Cincinnati City Hall Nick Swartsell

Jeneya Lawrence missed out on a housing opportunity due to high security deposit requirements, she says. Nick Swartsell

When Jeneya Lawrence wanted to move about four months ago from Bond Hill to Avondale, where she works, she found a vacancy in a multi-family house.

The apartment was perfect. The four bedrooms were enough room for her two children and her partner, with enough space left over for a community food distribution nonprofit Lawrence wanted to start. What’s more: Lawrence had actually lived in another unit of the house as a child and had a lot of memories there.

But there was a roadblock: the landlord said the last resident there hadn’t worked out well, and he needed a $1,200 security deposit on top of the first month’s $1,000 rent.

That $2,200 up front was too steep for Lawrence. She asked for a payment plan, but the landlord declined.

“I wanted to move back in there,” she said. “I felt like it would have been perfect, but it just didn’t work out that way.”

A new law in Cincinnati could help others like her starting today, however.

Cincinnati City Council in January passed the so-called “Renter’s Choice” legislation first introduced by council member P.G. Sittenfeld.

The legislation requires landlords to provide one of three alternative options when it comes to security deposits:

  • A lump-sum deposit that is no more than half of one month’s rent ($500 instead of $1,200 in Lawrence’s case)
  • A plan in which the tenant makes equal payments of the deposit over no less than six months
  • Renter’s insurance that offers low premiums — as low as $5 a month — to tenants instead of a lump-sum payment

Small landlords — those who own fewer than 25 units — are exempted from the requirements.

This was done out of recognition that as we adjust to these new rules, property owners who have hundreds or even thousands of units of multi-family housing have different compliance capacity than, say, a senior citizen on a fixed income who lives on the bottom floor of a duplex and rents out of the upstairs,” council member Sittenfeld said.

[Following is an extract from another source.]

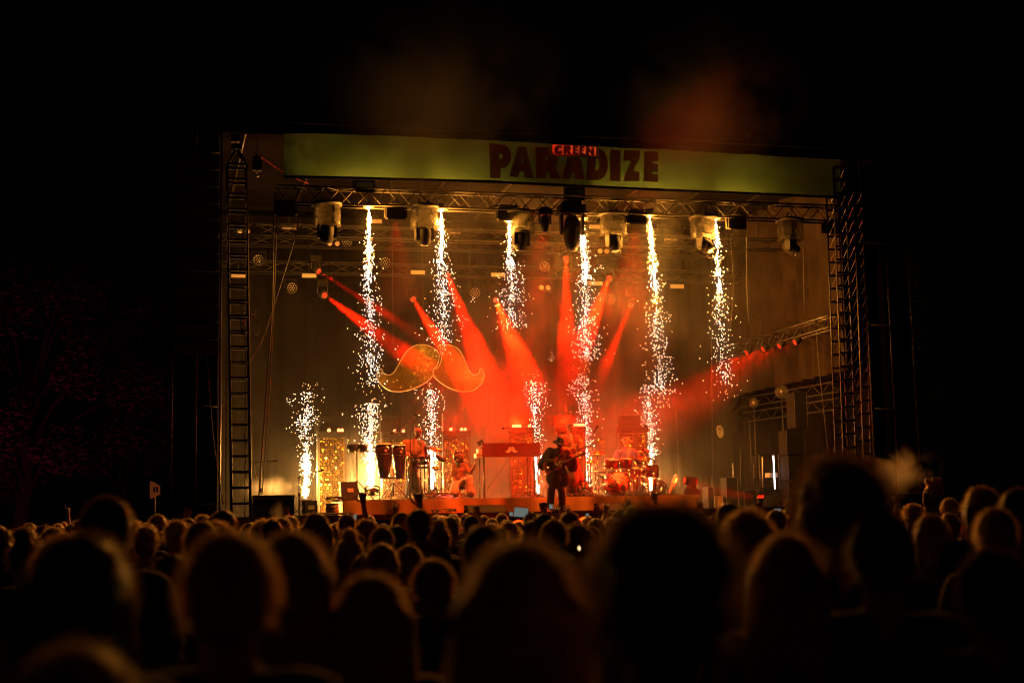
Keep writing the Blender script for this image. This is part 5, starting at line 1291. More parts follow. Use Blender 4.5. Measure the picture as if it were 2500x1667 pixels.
# ================================================================== THE BAND
def figure(name, label, px, Y, zf, J, outfit, head, face, hair, hat=None, hands=None, scale=1.0, extra=None):
    """J: joints as (px,py,dy) in photo pixels turned to metres on plane Y+dy"""
    base = base_at(px, Y, zf); t = thing(name, label, 'person', base)
    P = {k: at(v[0], v[1], Y+v[2])-base for k, v in J.items()}
    H = P['head']; fd = Vector(face).normalized(); side = fd.cross(Vector((0, 0, 1))).normalized(); upv = side.cross(fd)
    rot = Matrix((side, fd, upv)).transposed()
    def h(o): return H+rot @ Vector(o)
    g = MB()
    g.ell(H+rot @ Vector((0, -0.01, 0.02)), (0.078, 0.098, 0.10), 14, 10, rot); g.ell(h((0, 0.02, -0.055)), (0.058, 0.07, 0.065), 12, 8, rot)
    g.cap(h((0, 0.085, 0.01)), h((0, 0.112, -0.025)), 0.010, 0.016, 8); g.ell(h((0, 0.075, -0.062)), (0.03, 0.02, 0.012), 8, 6, rot)
    for s in (-1, 1): g.ell(h((s*0.08, 0.0, -0.01)), (0.014, 0.022, 0.034), 8, 6, rot); g.ell(h((s*0.03, 0.075, 0.032)), (0.024, 0.02, 0.010), 8, 6, rot)
    g.cap(P['neck'], H-upv*0.05, 0.062, 0.052)
    g.ell((P['chest']), (0.16, 0.11, 0.18), 14, 10); g.cap(P['chest'], P['pelvis'], 0.125, 0.13, 12); g.cap(P['shl'], P['shr'], 0.07, 0.07, 12)
    for s in 'lr':
        g.cap(P['sh'+s], P['el'+s], 0.052, 0.042); g.cap(P['el'+s], P['wr'+s], 0.042, 0.028)
        g.cap(P['pelvis'], P['kn'+s], 0.09, 0.062); g.cap(P['kn'+s], P['an'+s], 0.06, 0.042)
        # hand: palm and five bent fingers
        w = P['wr'+s]; hd = Vector((hands or {}).get(s, (P['wr'+s]-P['el'+s]).normalized())).normalized(); u, v, d = basis(hd)
        palm = w+d*0.07; g.cap(w, palm, 0.03, 0.036, 8)
        for k in range(4):
            r0 = palm+u*((k-1.5)*0.02); L = (0.075, 0.085, 0.08, 0.062)[k]
            m1 = r0+d*L*0.55+v*0.01; m2 = m1+(d*0.6-v*0.6).normalized()*L*0.5; g.cap(r0, m1, 0.0105, 0.0095, 6); g.cap(m1, m2, 0.0095, 0.008, 6)
        th = w+d*0.02+u*0.035; g.cap(th, th+(d*0.7+u*0.7).normalized()*0.06, 0.013, 0.010, 6)
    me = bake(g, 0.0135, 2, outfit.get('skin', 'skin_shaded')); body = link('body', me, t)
    for s in (-1, 1):
        e = part('eye', MB().ell(h((s*0.03, 0.088, 0.018)), (0.011, 0.008, 0.007), 8, 6, rot), 'black_gloss', body)
    part('mouth', MB().ell(h((0, 0.094, -0.062)), (0.024, 0.007, 0.006), 8, 6, rot), 'keyboard_red', body)
    if outfit.get('beard'):
        g = MB().ell(h((0, 0.04, -0.075)), (0.062, 0.066, 0.055), 14, 10, rot).ell(h((0, 0.09, -0.045)), (0.035, 0.018, 0.010), 8, 6, rot)
        part('beard', g, 'hair', body)
    # top
    g = MB(); k = outfit.get('loose', 0.022)
    g.ell(P['chest'], (0.17+k, 0.12+k, 0.19+k), 14, 10); g.cap(P['chest'], P['pelvis'], 0.13+k, 0.135+k, 12); g.cap(P['shl'], P['shr'], 0.075+k*0.6, 0.075+k*0.6, 12)
    g.cap(P['neck']-Vector((0, 0, 0.05)), P['neck']+Vector((0, 0, 0.0)), 0.09, 0.07, 10)
    for s in 'lr':
        g.cap(P['sh'+s], P['el'+s], 0.06+k, 0.05+k*1.3); 
        if outfit.get('sleeve', 'long') == 'long': g.cap(P['el'+s], P['el'+s].lerp(P['wr'+s], 0.88), 0.05+k, 0.034+k)
    if 'hem' in outfit:
        for a, b_, r0, r1 in outfit['hem']:
            g.cap(at(a[0], a[1], Y+a[2])-base, at(b_[0], b_[1], Y+b_[2])-base, r0, r1, 12)
    o = link(outfit.get('top_name', 'jacket'), bake(g, 0.018, 3, outfit['top']), t)
    for v in o.data.vertices:
        n_ = noise.noise(v.co*7)*0.012+noise.noise(v.co*16)*0.006; v.co += v.normal*n_
    if outfit.get('inner'):
        fr = Vector((outfit.get('front', (0, -1, 0)))).normalized()
        g = MB().cap(P['neck']+fr*0.085-Vector((0, 0, 0.02)), P['chest'].lerp(P['pelvis'], 0.55)+fr*(0.13+k), 0.04, 0.055, 10); part('shirt_front', g, outfit['inner'], t)
    # trousers
    g = MB(); q = outfit.get('leg', 0.02); fl = outfit.get('flare', 0.0)
    g.ell(P['pelvis'], (0.165, 0.125, 0.14), 14, 8)
    for s in 'lr':
        hp = P['pelvis']+(P['kn'+s]-P['pelvis']).normalized()*0.04
        g.cap(hp, P['kn'+s], 0.10, 0.065+q); g.cap(P['kn'+s], P['kn'+s].lerp(P['an'+s], 0.93), 0.065+q, 0.055+q+fl)
    o = link('trousers', bake(g, 0.018, 3, outfit['trousers']), t)
    for v in o.data.vertices: v.co += v.normal*(noise.noise(v.co*9)*0.010)
    for s in 'lr':
        ft = Vector(outfit.get('foot_'+s, (0.02, -1, 0))).normalized(); a = P['an'+s]
        part('shoe', MB().cap(a+Vector((0, 0, -0.035))-ft*0.04, a+ft*0.16+Vector((0, 0, -0.05)), 0.045, 0.036, 10).box(a+ft*0.06+Vector((0, 0, -0.085)), (0.085, 0.22, 0.02)), outfit.get('shoe', 'black_metal'), t)
    # hair
    g = MB()
    g.ell(h((0, -0.025, 0.035)), (0.09, 0.105, 0.10), 14, 10, rot)
    rr = random.Random(int(px))
    if hair == 'curly':
        for _ in range(60):
            a = rr.uniform(0, 6.28); z = rr.uniform(-0.16, 0.13); r = 0.10*math.sqrt(max(0.1, 1-(z/0.2)**2))+0.012
            x, y = r*math.cos(a), r*math.sin(a)-0.03
            if y > 0.04 and z < 0.075: continue
            g.ell(h((x, y, z)), (0.032, 0.032, 0.034), 8, 6)
    elif hair == 'bun': g.ell(h((0, -0.13, 0.05)), (0.045, 0.045, 0.045), 10, 8)
    elif hair == 'short':
        for _ in range(26):
            a = rr.uniform(0, 6.28); x, y = 0.07*math.cos(a), 0.08*math.sin(a)-0.02; g.ell(h((x, y, 0.085+rr.uniform(-.02, .03))), (0.025, 0.025, 0.022), 8, 6)
    hm = bake(g, 0.012, 1, outfit.get('hair', 'hair_black'))
    # keep the face clear: push hair vertices that lie over the face back into the skull
    for v in hm.vertices:
        lc = rot.transposed() @ (v.co-H)
        if lc.y > 0.055 and lc.z < 0.075: v.co = H+rot @ Vector((lc.x*0.8, 0.045, lc.z))
    link('hair', hm, t)
    if hat == 'bucket':
        part('bucket_hat', MB().lathe([(0.185, 0.035), (0.19, 0.03), (0.115, 0.085), (0.105, 0.10), (0.09, 0.165), (0.0, 0.175)], H+upv*0.0, upv, 24), 'stage_black', t)
        hb = col.objects[-1]; g = MB()
        for _ in range(34):
            a = rr.uniform(0, 6.28); z = rr.uniform(0.09, 0.15); q_ = 0.109-(z-0.09)*0.2; g.ell(h((q_*math.cos(a), q_*math.sin(a), z)), (0.006, 0.006, 0.006), 6, 4)
        part('stud', g, 'panel_white', hb, kind='stuff')
    return t, P, base
DN = (0, 0, -1)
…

Council passed the legislation 7-1 earlier this year. Social service groups and housing organizations have applauded the law. But not everyone was thrilled by its initial draft last year, which only included renter’s insurance as an alternative to security deposits and didn’t exempt landlords with fewer than 25 units.

The Real Estate Investors Association of Greater Cincinnati says the legislation won’t solve underlying problems with housing access but has agreed the new version with multiple alternatives is better and is supportive of it. 

“The final version of this bill is a significant improvement over the original proposal,” REIAGC President Felicia Bell told council in January. “As a result, the organization is able to get on board. But please note that affordable housing is the real issue and no legislation will solve this problem. Removing barriers to developing, building, rehabbing and providing rental housing is the only solution to affordable housing.”

Cincinnati needs at least 28,000 units of housing affordable to the city’s lowest-income residents.

After some searching, Lawrence eventually found a place near downtown with a lower security deposit — not ideal, she says, but better than her previous home. She said the search was a struggle in a city with a big affordable housing gap — a struggle made more difficult by the barrier presented by security deposits.

“It is really hard to find a home that would be affordable,” she says. “It’s hard to find housing in some of these higher-poverty areas.”

But she thinks the law kicking in today could help people in the position she was in.

“I feel like more options are better than no options,” she says.